[start]

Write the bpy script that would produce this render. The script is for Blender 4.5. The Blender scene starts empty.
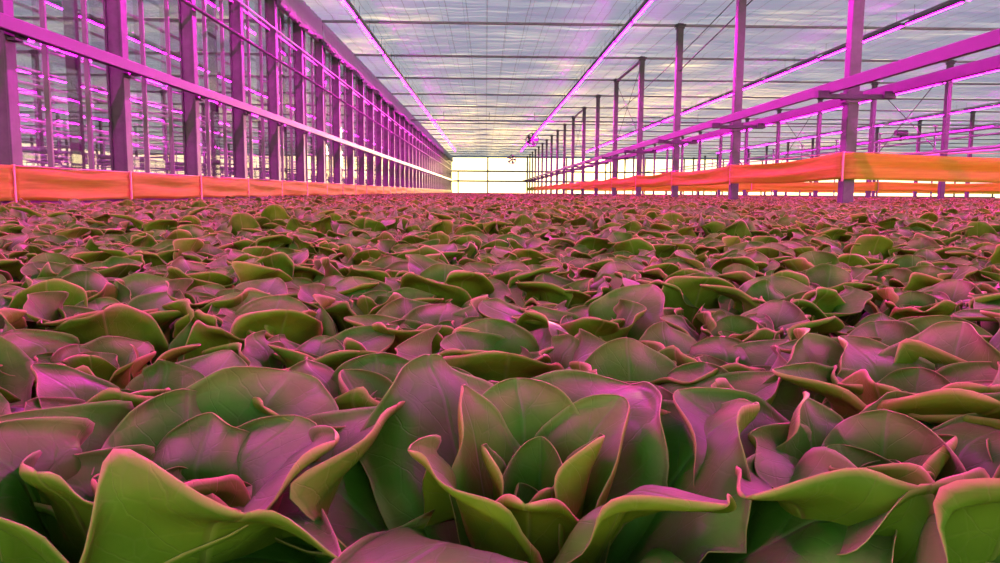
import bpy, math, random
import numpy as np
from mathutils import Matrix, Vector

SC = bpy.context.scene
COL = SC.collection
EYE = 0.42          # camera height above the growing floor
F = 780.0           # focal length in pixels of the 1000 px frame
R = math.radians

# ------------------------------------------------------------------ helpers
def tag(o, label=None, cat=None, group=None, kind=None):
    if label: o['label'] = label
    if cat: o['category'] = cat
    if group: o['group'] = group
    if kind: o['kind'] = kind
    return o

def link(o, parent=None):
    COL.objects.link(o)
    if parent is not None: o.parent = parent
    return o

def empty(name, loc=(0, 0, 0), rz=0.0, parent=None):
    o = bpy.data.objects.new(name, None)
    o.location = loc; o.rotation_euler = (0, 0, rz); o.empty_display_size = 0.1
    return link(o, parent)

class MB:
    """collects boxes, bars and tubes into ONE mesh"""
    def __init__(s): s.v = []; s.f = []; s.sm = []
    def raw(s, v, f, smooth=False):
        b = len(s.v); s.v += [tuple(p) for p in v]
        for q in f: s.f.append(tuple(b + i for i in q)); s.sm.append(smooth)
        return s
    def box(s, c, d, bev=0.0):
        x, y, z = c; a, b, h = d[0] / 2, d[1] / 2, d[2] / 2
        if bev <= 0:
            v = [(x + i * a, y + j * b, z + k * h) for i in (-1, 1) for j in (-1, 1) for k in (-1, 1)]
            return s.raw(v, [(0, 1, 3, 2), (4, 6, 7, 5), (0, 4, 5, 1), (2, 3, 7, 6), (0, 2, 6, 4), (1, 5, 7, 3)])
        # chamfered along z and y edges: an octagonal section swept along the longest axis
        ax = max(range(3), key=lambda i: d[i]); o = [i for i in range(3) if i != ax]
        h0, h1 = d[o[0]] / 2, d[o[1]] / 2
        sec = [(h0, h1 - bev), (h0 - bev, h1), (-h0 + bev, h1), (-h0, h1 - bev), (-h0, -h1 + bev), (-h0 + bev, -h1), (h0 - bev, -h1), (h0, -h1 + bev)]
        v = []
        for e in (-1, 1):
            for p in sec:
                q = [0, 0, 0]; q[ax] = e * d[ax] / 2; q[o[0]] = p[0]; q[o[1]] = p[1]
                v.append((x + q[0], y + q[1], z + q[2]))
        f = [(i, (i + 1) % 8, 8 + (i + 1) % 8, 8 + i) for i in range(8)] + [tuple(range(7, -1, -1)), tuple(range(8, 16))]
        return s.raw(v, f)
    def tube(s, p, q, r, n=8, smooth=True):
        p, q = Vector(p), Vector(q); t = (q - p).normalized()
        a = t.orthogonal().normalized(); b = t.cross(a)
        v = [c + (a * math.cos(2 * math.pi * i / n) + b * math.sin(2 * math.pi * i / n)) * r for c in (p, q) for i in range(n)]
        s.raw(v, [(i, (i + 1) % n, n + (i + 1) % n, n + i) for i in range(n)], smooth)
        return s._caps(v, n)
    def _caps(s, v, n):
        b = len(s.v) - 2 * n
        s.f.append(tuple(b + i for i in range(n - 1, -1, -1))); s.sm.append(False)
        s.f.append(tuple(b + n + i for i in range(n))); s.sm.append(False)
        return s
    def path(s, pts, r, n=6):
        for a, b in zip(pts[:-1], pts[1:]): s.tube(a, b, r, n)
        return s
    def ring(s, c, rad, r, n=28, m=8):
        v = []; f = []                                    # a torus that faces along y
        for i in range(n):
            a = 2 * math.pi * i / n
            for j in range(m):
                b = 2 * math.pi * j / m
                k = rad + r * math.cos(b)
                v.append((c[0] + k * math.cos(a), c[1] + r * 2.2 * math.sin(b), c[2] + k * math.sin(a)))
        for i in range(n):
            for j in range(m):
                f.append((i * m + j, ((i + 1) % n) * m + j, ((i + 1) % n) * m + (j + 1) % m, i * m + (j + 1) % m))
        return s.raw(v, f, True)
    def mesh(s, name):
        me = bpy.data.meshes.new(name)
        me.from_pydata(s.v, [], s.f)
        me.polygons.foreach_set('use_smooth', s.sm)
        me.update(); return me
    def build(s, name, mat, parent=None, loc=(0, 0, 0)):
        me = s.mesh(name); me.materials.append(mat)
        o = bpy.data.objects.new(name, me); o.location = loc
        return link(o, parent)

def copy_tree(o, parent=None):
    c = o.copy(); COL.objects.link(c)
    if parent is not None: c.parent = parent
    for ch in list(o.children): copy_tree(ch, c)
    return c

ONES = 'first second third fourth fifth sixth seventh eighth ninth tenth eleventh twelfth thirteenth fourteenth fifteenth sixteenth seventeenth eighteenth nineteenth'.split()
TENS = {20: 'twent', 30: 'thirt', 40: 'fort', 50: 'fift'}
def ordinal(n):
    if n < 20: return ONES[n - 1]
    t = n // 10 * 10; r = n % 10
    return TENS[t] + ('ieth' if r == 0 else 'y-' + ONES[r - 1])

# ---------------------------------------------------------------- materials
def new_mat(name):
    m = bpy.data.materials.new(name); m.use_nodes = True
    nt = m.node_tree; nt.nodes.clear()
    return m, nt
def N(nt, typ, **kw):
    n = nt.nodes.new(typ)
    for k, v in kw.items():
        if k in n.inputs.keys(): n.inputs[k].default_value = v
        else: setattr(n, k, v)
    return n
def L(nt, a, b): nt.links.new(a, b)
def ramp(nt, fac, stops):
    r = nt.nodes.new('ShaderNodeValToRGB'); e = r.color_ramp.elements
    while len(e) < len(stops): e.new(0.5)
    for i, (p, c) in enumerate(stops): e[i].position = p; e[i].color = (*c, 1) if len(c) == 3 else c
    L(nt, fac, r.inputs[0]); return r.outputs[0]
def math_n(nt, op, a, b=None, clamp=False):
    n = nt.nodes.new('ShaderNodeMath'); n.operation = op; n.use_clamp = clamp
    for i, x in enumerate((a, b)):
        if x is None: continue
        if isinstance(x, (int, float)): n.inputs[i].default_value = x
        else: L(nt, x, n.inputs[i])
    return n.outputs[0]
def mix_c(nt, f, a, b):
    n = nt.nodes.new('ShaderNodeMix'); n.data_type = 'RGBA'
    for s, x in ((n.inputs[0], f), (n.inputs[6], a), (n.inputs[7], b)):
        if isinstance(x, (int, float)): s.default_value = x
        elif isinstance(x, tuple): s.default_value = (*x, 1)
        else: L(nt, x, s)
    return n.outputs[2]

def metal(name, col, rough=0.5, metallic=0.35, var=0.25, scale=6.0):
    m, nt = new_mat(name)
    tc = N(nt, 'ShaderNodeTexCoord')
    no = N(nt, 'ShaderNodeTexNoise', Scale=scale, Detail=5.0, Roughness=0.65)
    L(nt, tc.outputs['Object'], no.inputs['Vector'])
    c = ramp(nt, no.outputs['Fac'], [(0.3, tuple(x * (1 - var) for x in col)), (0.7, tuple(min(1, x * (1 + var)) for x in col))])
    p = N(nt, 'ShaderNodeBsdfPrincipled', Roughness=rough, Metallic=metallic)
    L(nt, c, p.inputs['Base Color'])
    bu = N(nt, 'ShaderNodeBump', Strength=0.15, Distance=0.002); L(nt, no.outputs['Fac'], bu.inputs['Height']); L(nt, bu.outputs[0], p.inputs['Normal'])
    o = N(nt, 'ShaderNodeOutputMaterial'); L(nt, p.outputs[0], o.inputs[0])
    return m

M = {}
M['galv'] = metal('galvanised_steel', (0.072, 0.070, 0.080), 0.5, 0.2, 0.28, 5)
M['alu'] = metal('aluminium_profile', (0.11, 0.107, 0.115), 0.42, 0.25, 0.10, 3)
M['rail'] = metal('painted_rail', (0.062, 0.06, 0.067), 0.45, 0.1, 0.08, 2)
M['dark'] = metal('dark_steel', (0.06, 0.06, 0.07), 0.5, 0.4, 0.2, 8)
M['midgrey'] = metal('grey_steel', (0.22, 0.22, 0.25), 0.5, 0.3, 0.15, 4)
M['pale'] = metal('pale_pipe', (0.55, 0.55, 0.56), 0.45, 0.1, 0.1, 2)
M['clamp'] = metal('clamp_steel', (0.05, 0.045, 0.06), 0.5, 0.4, 0.25, 9)

def glass():
    m, nt = new_mat('clear_glass')
    lw = N(nt, 'ShaderNodeLayerWeight', Blend=0.25)
    t = N(nt, 'ShaderNodeBsdfTransparent', Color=(0.93, 0.95, 0.94, 1))
    g = N(nt, 'ShaderNodeBsdfGlossy', Roughness=0.02, Color=(0.9, 0.9, 0.9, 1))
    f = math_n(nt, 'MULTIPLY', lw.outputs['Fresnel'], 0.55)
    mx = N(nt, 'ShaderNodeMixShader'); L(nt, f, mx.inputs[0]); L(nt, t.outputs[0], mx.inputs[1]); L(nt, g.outputs[0], mx.inputs[2])
    o = N(nt, 'ShaderNodeOutputMaterial'); L(nt, mx.outputs[0], o.inputs[0])
    return m
M['glass'] = glass()

def led():
    m, nt = new_mat('magenta_diodes')
    tc = N(nt, 'ShaderNodeTexCoord')
    sx = N(nt, 'ShaderNodeSeparateXYZ'); L(nt, tc.outputs['Object'], sx.inputs[0])
    w = math_n(nt, 'SINE', math_n(nt, 'MULTIPLY', sx.outputs['Y'], 2 * math.pi / 0.16))
    st = math_n(nt, 'ADD', math_n(nt, 'MULTIPLY', math_n(nt, 'GREATER_THAN', w, -0.2), 0.75), 0.25)
    e = N(nt, 'ShaderNodeEmission', Color=LED_COL)
    L(nt, math_n(nt, 'MULTIPLY', st, LED_POWER), e.inputs['Strength'])
    o = N(nt, 'ShaderNodeOutputMaterial'); L(nt, e.outputs[0], o.inputs[0])
    return m
LED_COL = (1.0, 0.0005, 0.66, 1)
LED_POWER = 1380.0
M['led'] = led()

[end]

● **Goal of the exercise**: Skip every picture and return the lines above from the top through the one that contains "R = math.radians".

● **Expected answer**:
Write the bpy script that would produce this render. The script is for Blender 4.5. The Blender scene starts empty.
import bpy, math, random
import numpy as np
from mathutils import Matrix, Vector

SC = bpy.context.scene
COL = SC.collection
EYE = 0.42          # camera height above the growing floor
F = 780.0           # focal length in pixels of the 1000 px frame
R = math.radians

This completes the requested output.